== Given task ==
Transcribe the lines from the start of the data below through the line with "COL = S.collection", word for word and nothing more.

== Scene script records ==
________

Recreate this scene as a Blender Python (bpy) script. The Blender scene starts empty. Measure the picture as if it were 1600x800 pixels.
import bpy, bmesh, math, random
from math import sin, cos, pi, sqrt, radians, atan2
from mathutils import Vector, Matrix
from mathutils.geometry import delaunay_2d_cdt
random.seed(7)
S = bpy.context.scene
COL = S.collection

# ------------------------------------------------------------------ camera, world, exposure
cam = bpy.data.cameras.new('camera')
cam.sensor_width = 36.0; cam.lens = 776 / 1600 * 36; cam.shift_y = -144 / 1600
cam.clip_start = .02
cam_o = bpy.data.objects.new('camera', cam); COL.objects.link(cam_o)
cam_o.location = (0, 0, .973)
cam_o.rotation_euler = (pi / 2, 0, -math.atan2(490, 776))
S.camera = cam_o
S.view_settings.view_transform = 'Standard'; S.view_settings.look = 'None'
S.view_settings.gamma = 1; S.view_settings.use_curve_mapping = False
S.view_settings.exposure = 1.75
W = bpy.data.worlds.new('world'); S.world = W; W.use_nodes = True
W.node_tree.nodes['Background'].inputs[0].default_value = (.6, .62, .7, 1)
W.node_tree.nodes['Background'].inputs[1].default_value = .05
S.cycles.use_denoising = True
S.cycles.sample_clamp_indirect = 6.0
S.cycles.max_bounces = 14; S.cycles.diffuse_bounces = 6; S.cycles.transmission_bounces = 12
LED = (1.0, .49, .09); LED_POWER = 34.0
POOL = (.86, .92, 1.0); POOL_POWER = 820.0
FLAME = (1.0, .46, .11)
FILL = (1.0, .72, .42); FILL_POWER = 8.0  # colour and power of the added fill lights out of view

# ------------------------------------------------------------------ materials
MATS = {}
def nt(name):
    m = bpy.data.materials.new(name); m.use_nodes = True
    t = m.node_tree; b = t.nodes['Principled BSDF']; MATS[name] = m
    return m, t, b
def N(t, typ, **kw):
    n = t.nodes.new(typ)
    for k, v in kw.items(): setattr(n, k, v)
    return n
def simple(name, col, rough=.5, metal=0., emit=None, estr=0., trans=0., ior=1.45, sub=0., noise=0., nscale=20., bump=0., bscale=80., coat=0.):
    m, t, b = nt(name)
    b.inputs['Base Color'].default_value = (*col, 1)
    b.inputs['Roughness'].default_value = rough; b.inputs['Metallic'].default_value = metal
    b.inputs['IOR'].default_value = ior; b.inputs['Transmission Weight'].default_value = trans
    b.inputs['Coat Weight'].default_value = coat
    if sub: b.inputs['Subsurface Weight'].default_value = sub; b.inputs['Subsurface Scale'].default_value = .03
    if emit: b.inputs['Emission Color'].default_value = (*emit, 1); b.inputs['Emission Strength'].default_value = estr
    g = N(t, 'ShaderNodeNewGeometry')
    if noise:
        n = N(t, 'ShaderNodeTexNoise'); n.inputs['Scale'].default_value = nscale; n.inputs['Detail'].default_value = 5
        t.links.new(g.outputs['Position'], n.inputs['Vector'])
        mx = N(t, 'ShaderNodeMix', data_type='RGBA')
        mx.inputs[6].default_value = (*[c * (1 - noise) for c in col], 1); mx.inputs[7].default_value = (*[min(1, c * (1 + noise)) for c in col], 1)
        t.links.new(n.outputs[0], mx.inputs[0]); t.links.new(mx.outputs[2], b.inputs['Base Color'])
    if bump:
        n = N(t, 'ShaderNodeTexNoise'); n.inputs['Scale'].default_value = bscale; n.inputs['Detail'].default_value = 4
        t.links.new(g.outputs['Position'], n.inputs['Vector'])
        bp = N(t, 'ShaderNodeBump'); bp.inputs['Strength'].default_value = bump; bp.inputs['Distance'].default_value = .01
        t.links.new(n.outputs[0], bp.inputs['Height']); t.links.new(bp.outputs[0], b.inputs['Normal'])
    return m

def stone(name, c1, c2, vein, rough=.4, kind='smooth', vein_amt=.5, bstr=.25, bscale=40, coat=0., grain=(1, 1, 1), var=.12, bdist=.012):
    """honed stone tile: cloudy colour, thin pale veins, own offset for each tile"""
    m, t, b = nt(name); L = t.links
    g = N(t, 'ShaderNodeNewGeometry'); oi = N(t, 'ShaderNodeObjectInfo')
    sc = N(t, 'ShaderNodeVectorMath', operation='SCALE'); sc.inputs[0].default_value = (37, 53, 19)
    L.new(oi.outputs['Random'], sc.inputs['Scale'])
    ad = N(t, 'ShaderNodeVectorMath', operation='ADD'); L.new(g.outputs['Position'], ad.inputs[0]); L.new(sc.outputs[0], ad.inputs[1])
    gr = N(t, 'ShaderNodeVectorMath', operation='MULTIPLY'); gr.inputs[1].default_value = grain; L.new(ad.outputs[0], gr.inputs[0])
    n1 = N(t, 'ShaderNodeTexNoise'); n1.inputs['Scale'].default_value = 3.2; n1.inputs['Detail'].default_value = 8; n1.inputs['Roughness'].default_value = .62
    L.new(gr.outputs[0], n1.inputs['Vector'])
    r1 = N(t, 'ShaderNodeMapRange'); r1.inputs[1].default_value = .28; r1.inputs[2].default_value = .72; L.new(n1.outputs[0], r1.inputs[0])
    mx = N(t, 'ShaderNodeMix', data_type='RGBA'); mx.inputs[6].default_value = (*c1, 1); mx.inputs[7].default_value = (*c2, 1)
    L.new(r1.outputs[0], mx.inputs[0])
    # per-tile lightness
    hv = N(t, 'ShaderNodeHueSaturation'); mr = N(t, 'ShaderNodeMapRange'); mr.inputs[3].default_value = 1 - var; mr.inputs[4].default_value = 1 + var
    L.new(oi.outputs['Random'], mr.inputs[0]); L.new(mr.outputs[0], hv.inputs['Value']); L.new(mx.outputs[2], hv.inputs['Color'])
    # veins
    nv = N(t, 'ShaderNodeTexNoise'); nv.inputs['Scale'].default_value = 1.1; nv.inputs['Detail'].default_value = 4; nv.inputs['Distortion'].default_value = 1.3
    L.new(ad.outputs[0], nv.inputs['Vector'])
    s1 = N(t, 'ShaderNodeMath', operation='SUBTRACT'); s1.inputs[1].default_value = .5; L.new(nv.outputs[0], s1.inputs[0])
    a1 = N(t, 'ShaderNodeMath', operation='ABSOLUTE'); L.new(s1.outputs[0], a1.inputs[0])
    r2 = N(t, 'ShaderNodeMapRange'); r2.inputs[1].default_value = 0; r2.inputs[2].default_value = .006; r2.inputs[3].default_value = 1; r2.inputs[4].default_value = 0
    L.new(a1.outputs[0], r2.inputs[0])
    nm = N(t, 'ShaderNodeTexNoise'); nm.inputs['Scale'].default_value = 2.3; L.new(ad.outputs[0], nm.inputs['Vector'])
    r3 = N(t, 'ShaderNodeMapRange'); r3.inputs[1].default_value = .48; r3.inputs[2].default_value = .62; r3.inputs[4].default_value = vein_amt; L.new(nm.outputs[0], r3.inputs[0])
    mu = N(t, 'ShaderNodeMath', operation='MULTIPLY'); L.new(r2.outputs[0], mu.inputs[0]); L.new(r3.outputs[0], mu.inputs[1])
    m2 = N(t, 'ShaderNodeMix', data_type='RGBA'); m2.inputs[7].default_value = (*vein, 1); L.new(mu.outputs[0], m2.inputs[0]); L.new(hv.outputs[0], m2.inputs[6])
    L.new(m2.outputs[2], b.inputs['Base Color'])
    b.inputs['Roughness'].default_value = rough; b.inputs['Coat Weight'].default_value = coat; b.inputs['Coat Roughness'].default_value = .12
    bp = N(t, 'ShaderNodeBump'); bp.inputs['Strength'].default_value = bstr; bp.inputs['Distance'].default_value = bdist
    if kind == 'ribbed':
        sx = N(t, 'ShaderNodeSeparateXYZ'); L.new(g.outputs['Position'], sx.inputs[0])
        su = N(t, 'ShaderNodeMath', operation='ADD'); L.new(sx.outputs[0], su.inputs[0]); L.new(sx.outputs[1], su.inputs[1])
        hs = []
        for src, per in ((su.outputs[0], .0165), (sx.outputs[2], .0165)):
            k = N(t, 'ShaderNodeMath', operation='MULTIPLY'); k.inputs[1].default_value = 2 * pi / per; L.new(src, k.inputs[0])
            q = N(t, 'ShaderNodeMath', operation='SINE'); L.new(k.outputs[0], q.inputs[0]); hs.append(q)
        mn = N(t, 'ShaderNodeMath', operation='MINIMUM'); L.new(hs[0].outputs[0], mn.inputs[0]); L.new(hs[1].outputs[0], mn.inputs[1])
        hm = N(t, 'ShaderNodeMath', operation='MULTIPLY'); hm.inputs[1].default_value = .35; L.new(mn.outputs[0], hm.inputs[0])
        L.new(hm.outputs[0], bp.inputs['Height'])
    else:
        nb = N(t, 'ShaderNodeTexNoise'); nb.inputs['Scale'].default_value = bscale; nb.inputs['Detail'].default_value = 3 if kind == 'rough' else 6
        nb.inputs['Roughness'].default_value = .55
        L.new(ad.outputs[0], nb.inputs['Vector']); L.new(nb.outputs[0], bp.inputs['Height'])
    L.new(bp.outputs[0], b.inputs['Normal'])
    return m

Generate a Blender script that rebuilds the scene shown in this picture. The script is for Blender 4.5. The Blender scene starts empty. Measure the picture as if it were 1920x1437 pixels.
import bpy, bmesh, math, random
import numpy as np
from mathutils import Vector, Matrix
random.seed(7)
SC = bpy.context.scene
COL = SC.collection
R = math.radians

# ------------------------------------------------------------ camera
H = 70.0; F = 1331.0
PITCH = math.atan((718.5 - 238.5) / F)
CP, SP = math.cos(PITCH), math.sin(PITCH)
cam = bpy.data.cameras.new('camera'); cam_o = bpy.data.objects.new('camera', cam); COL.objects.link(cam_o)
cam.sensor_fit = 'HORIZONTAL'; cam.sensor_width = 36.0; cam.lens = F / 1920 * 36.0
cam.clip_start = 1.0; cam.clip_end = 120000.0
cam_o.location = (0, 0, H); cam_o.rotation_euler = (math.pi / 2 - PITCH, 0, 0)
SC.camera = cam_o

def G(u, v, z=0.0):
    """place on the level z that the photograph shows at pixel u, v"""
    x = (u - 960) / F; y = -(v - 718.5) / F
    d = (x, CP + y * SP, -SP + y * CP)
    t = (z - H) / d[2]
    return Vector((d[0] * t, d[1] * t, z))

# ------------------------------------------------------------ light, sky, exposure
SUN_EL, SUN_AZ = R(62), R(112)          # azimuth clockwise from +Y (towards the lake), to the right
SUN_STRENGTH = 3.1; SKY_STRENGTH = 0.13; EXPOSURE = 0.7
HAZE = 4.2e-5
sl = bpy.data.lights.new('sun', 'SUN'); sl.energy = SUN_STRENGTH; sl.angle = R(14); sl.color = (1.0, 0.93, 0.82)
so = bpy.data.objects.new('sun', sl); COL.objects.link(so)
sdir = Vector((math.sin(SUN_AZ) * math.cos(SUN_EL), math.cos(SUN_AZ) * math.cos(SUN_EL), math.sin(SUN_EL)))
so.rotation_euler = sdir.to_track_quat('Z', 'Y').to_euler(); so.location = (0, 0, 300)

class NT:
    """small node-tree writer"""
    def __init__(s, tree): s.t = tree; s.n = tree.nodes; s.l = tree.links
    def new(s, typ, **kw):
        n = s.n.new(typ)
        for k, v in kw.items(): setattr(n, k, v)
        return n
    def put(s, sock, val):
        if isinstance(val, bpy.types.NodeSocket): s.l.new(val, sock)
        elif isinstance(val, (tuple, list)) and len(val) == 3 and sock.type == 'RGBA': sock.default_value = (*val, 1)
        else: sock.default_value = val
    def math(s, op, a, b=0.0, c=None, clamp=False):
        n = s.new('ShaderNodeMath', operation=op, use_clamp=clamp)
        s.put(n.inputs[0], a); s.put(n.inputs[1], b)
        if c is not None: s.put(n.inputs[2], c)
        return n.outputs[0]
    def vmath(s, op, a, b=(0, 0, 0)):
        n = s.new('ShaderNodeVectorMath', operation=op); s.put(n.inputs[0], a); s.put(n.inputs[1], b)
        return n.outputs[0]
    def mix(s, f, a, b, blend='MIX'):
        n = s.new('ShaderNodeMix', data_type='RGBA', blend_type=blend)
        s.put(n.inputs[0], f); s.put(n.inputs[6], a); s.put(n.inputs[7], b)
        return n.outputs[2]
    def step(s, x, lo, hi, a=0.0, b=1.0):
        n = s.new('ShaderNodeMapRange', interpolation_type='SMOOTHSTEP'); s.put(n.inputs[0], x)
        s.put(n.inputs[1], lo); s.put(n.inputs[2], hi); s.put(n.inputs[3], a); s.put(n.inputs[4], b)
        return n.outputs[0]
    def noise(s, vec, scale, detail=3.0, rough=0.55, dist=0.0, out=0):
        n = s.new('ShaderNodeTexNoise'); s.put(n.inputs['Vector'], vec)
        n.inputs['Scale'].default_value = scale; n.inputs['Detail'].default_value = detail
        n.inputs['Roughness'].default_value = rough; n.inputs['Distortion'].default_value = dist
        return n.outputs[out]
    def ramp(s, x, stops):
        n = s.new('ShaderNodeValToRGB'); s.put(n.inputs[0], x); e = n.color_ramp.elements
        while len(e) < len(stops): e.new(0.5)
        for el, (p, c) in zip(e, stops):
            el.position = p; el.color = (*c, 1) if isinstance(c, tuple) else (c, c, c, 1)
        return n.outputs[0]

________

== Answer for the task ==
Recreate this scene as a Blender Python (bpy) script. The Blender scene starts empty. Measure the picture as if it were 1600x800 pixels.
import bpy, bmesh, math, random
from math import sin, cos, pi, sqrt, radians, atan2
from mathutils import Vector, Matrix
from mathutils.geometry import delaunay_2d_cdt
random.seed(7)
S = bpy.context.scene
COL = S.collection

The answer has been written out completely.